7 Shows That Remained On-Air Despite Low Ratings

Tuesday, November 15 by


Cheers was a smash hit by the time of its final curtain call, but it started out on shaky ground. It seems there was once a time before Jersey Shore where viewers weren’t interested in watching people sit around and drink. In fact, it was nearly canceled during its first season when it ranked last in ratings for its premiere. Over time, though, it built its audience and aired for eleven seasons. Then, Kelsey Grammer‘s character spun off into the series Frasier which aired for eleven seasons, which is scary if you think about dealing with twenty-two years of The Situation. I’d drink to that not happening.

The X-Files

Who would have guessed that a show about mutant babies, sewer monsters and government conspiracies wouldn’t be a hit right out of the gate? Believe it or not, The X-Files was not. The ratings weren’t amazing, but there were enough viewers to make it a cult hit. Over time, more people got pulled into the over-arching mysteries of the series and it became a hit, leading to two film spin-offs and countless dorm room posters.

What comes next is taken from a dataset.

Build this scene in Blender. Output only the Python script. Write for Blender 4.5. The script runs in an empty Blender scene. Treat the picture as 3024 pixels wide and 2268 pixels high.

Can you imagine a world without close talkers, puffy shirts, trash can eclairs, and Festivus? Well, you almost did. Seinfeld‘s ratings in the early years were pitiful. In fact, its four-episode second-season renewal ties it with Homicide as the lowest number of episodes ordered in network history. These troubles ended and Seinfeld entered the Nielsen Top 30 in its fourth season. After leading the ratings in its sixth and ninth season, TV Guide declared it the greatest television program of all time. 76 million people tuned in for the finale, making it the third highest-viewed finale in history. However, no one has wanted to watch Michael Richards ever since.